Amazon’s New Fire TV Stick Is A $39 Chromecast Competitor With A Hardware Remote


Amazon’s connected TV plans don’t end with the Fire TV, an Apple TV-like device it launched last year – the company announced the Fire TV Stick today, a $39 dongle that resembles the Chromecast, which is only $19 for the next two days if you’re already an Amazon Prime subscriber or if you sign up as a new one. Before the Fire TV launched, we received credible reports that Amazon was working on a device with a dongle form-factor, and this appears to confirm Amazon’s development team was working on more than one type of approach to a connected TV strategy.


The press material for the launch of the Fire TV Stick actually calls out the Chromecast by name, noting that Amazon’s hardware actually has two times the memory of Google’s streaming stick, along with a dual-core processor, MIMO Wi-Fi for better connectivity and a dedicated hardware remote. It has 1 GB of RAM on board, 8 GB of local storage and Amazon’s ASAP streaming tech, to launch streaming videos without the buffer delay you’ll normally get with streaming services.


FireTVStick-Remote-LandscapeFire TV Stick offers access to Netflix, Prime Instant Video, Hulu Plus, Twitch, WatchESPN and a variety of other services out of the box. The Fire TV Remote app for Fire phone, Android phone and soon for iPhone, too, allows users to use the same kind of voice search introduced on Fire TV with the Fire TV Stick, and Amazon also includes a free month of Prime membership.
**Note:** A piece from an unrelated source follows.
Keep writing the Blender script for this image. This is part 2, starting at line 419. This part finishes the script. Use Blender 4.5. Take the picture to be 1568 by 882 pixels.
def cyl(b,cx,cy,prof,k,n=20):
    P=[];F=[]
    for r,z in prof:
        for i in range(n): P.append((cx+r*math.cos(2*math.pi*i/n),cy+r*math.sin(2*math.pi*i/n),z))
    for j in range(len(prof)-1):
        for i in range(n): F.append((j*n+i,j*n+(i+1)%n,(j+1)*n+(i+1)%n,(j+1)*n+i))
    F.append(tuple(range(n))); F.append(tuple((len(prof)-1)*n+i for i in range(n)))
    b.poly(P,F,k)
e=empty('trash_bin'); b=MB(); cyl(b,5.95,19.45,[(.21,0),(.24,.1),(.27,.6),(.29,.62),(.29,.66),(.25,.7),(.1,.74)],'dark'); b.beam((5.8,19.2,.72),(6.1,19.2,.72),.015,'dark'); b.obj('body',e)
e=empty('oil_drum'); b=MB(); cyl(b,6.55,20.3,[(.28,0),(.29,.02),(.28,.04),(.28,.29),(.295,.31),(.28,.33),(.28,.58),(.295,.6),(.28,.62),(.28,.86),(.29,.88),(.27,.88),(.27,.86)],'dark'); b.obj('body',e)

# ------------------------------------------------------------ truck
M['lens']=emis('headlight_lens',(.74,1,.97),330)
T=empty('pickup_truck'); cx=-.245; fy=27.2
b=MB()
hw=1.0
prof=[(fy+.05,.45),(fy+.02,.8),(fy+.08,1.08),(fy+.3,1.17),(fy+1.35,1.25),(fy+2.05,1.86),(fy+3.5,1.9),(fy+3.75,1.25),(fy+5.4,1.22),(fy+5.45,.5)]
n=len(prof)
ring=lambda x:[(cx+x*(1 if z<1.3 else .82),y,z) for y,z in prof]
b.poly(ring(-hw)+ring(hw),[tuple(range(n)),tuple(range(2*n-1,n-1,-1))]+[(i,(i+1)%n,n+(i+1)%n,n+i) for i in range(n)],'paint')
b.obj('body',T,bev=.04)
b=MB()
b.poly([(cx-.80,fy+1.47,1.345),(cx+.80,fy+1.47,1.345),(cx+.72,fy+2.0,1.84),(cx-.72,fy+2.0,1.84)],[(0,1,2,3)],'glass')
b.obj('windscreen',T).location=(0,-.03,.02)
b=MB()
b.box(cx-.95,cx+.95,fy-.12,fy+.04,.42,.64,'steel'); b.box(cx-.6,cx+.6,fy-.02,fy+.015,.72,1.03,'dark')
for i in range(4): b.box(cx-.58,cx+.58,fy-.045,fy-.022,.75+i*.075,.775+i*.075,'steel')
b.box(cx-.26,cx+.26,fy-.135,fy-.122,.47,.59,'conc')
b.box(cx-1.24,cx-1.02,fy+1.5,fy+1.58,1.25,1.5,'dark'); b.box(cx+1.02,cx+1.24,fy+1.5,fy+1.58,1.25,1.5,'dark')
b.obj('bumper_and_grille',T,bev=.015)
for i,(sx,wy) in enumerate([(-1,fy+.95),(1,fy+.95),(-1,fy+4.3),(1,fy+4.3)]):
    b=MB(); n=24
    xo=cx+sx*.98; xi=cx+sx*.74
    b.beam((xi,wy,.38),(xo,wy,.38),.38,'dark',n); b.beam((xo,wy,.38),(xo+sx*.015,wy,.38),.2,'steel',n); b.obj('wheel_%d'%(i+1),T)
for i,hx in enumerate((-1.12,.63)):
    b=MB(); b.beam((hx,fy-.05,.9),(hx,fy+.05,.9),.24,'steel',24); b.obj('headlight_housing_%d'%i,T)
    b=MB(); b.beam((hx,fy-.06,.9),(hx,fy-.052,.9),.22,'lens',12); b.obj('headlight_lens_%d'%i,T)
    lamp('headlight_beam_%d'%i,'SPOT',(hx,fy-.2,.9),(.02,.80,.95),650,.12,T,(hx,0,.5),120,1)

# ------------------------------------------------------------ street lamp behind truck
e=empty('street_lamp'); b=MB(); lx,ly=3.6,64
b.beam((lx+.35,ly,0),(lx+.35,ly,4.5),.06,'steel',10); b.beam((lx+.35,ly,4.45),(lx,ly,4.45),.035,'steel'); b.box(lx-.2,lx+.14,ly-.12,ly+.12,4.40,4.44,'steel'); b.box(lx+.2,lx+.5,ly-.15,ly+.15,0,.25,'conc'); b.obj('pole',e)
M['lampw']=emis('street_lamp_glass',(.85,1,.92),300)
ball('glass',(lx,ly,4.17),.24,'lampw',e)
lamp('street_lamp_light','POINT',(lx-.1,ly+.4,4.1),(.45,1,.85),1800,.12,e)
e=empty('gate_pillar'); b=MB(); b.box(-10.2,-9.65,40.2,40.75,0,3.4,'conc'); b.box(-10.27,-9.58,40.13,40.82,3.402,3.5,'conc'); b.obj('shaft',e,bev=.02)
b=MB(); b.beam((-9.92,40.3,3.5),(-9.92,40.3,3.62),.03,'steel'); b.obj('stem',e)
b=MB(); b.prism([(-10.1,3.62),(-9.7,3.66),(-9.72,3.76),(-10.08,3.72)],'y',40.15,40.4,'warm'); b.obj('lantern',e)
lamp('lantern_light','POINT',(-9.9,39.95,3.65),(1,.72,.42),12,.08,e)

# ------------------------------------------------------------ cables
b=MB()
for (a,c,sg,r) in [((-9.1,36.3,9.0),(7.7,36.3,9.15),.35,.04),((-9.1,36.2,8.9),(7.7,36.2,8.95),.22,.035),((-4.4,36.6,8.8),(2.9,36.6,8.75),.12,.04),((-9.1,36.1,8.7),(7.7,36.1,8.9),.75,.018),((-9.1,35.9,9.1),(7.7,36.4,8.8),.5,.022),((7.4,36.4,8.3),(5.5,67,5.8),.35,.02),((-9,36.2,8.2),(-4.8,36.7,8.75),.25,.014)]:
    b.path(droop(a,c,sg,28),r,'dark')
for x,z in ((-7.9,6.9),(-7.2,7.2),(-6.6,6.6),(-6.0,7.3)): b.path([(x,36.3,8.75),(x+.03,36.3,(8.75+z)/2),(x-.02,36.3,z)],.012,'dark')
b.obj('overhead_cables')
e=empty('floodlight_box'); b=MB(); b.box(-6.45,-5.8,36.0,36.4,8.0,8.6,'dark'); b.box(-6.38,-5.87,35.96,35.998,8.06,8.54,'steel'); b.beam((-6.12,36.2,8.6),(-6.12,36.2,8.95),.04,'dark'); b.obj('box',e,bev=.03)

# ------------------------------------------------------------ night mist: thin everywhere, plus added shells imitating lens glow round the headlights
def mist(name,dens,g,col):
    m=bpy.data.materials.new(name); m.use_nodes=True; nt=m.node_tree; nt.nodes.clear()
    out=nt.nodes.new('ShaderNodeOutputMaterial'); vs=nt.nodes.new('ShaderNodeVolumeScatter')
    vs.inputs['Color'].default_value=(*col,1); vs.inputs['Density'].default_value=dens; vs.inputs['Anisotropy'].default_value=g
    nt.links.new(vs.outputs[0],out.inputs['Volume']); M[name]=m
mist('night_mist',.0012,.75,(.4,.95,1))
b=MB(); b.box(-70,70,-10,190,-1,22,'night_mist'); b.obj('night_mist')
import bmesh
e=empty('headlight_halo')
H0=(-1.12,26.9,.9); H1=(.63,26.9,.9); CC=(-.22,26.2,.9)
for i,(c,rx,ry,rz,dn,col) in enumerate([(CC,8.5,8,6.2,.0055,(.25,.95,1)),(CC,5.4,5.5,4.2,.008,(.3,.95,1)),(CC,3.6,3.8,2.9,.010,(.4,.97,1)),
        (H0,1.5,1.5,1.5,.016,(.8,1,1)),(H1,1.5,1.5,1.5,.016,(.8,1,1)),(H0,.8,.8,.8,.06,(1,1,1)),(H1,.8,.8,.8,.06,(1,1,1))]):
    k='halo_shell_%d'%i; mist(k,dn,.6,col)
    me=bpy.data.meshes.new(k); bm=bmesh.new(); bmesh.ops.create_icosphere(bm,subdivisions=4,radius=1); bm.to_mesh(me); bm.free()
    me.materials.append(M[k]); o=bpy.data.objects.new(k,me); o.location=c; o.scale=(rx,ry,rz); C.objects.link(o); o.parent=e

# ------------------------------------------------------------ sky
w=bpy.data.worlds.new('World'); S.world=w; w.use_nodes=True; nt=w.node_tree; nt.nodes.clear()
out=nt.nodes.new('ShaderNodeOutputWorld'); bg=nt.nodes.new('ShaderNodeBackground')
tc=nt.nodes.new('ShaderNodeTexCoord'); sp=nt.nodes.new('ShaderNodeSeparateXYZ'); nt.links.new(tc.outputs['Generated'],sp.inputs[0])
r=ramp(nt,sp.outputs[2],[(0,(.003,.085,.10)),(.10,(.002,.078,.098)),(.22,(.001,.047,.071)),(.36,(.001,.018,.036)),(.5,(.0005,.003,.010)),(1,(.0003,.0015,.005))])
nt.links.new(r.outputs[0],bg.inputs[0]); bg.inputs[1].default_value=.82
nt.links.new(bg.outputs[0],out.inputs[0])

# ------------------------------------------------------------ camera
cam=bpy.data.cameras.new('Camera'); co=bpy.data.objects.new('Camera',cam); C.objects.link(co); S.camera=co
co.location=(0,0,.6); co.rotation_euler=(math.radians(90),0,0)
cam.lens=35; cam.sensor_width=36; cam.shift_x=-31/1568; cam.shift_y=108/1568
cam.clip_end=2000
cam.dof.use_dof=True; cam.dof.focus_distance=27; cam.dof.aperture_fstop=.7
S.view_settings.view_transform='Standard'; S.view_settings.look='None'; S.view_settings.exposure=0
Buyers can also add-on a Fire TV Voice Remote for $29.99 if they want to use voice search without an app.


The Fire TV Stick offers playback from your iOS and Android tablet and smartphone devices for apps including YouTube and Spotify, too, and lets you mirror your Fire OS and Android devices entirely, just like Chromecast. Second Screen and X-Ray features provide supplementary content on mobile devices, while main content is broadcast from them to your TV.


It looks like Amazon might be the first company to offer a serious challenger to Chromecast in terms of both features and value, but we’ll have to wait and see how it performs in the real world to be sure.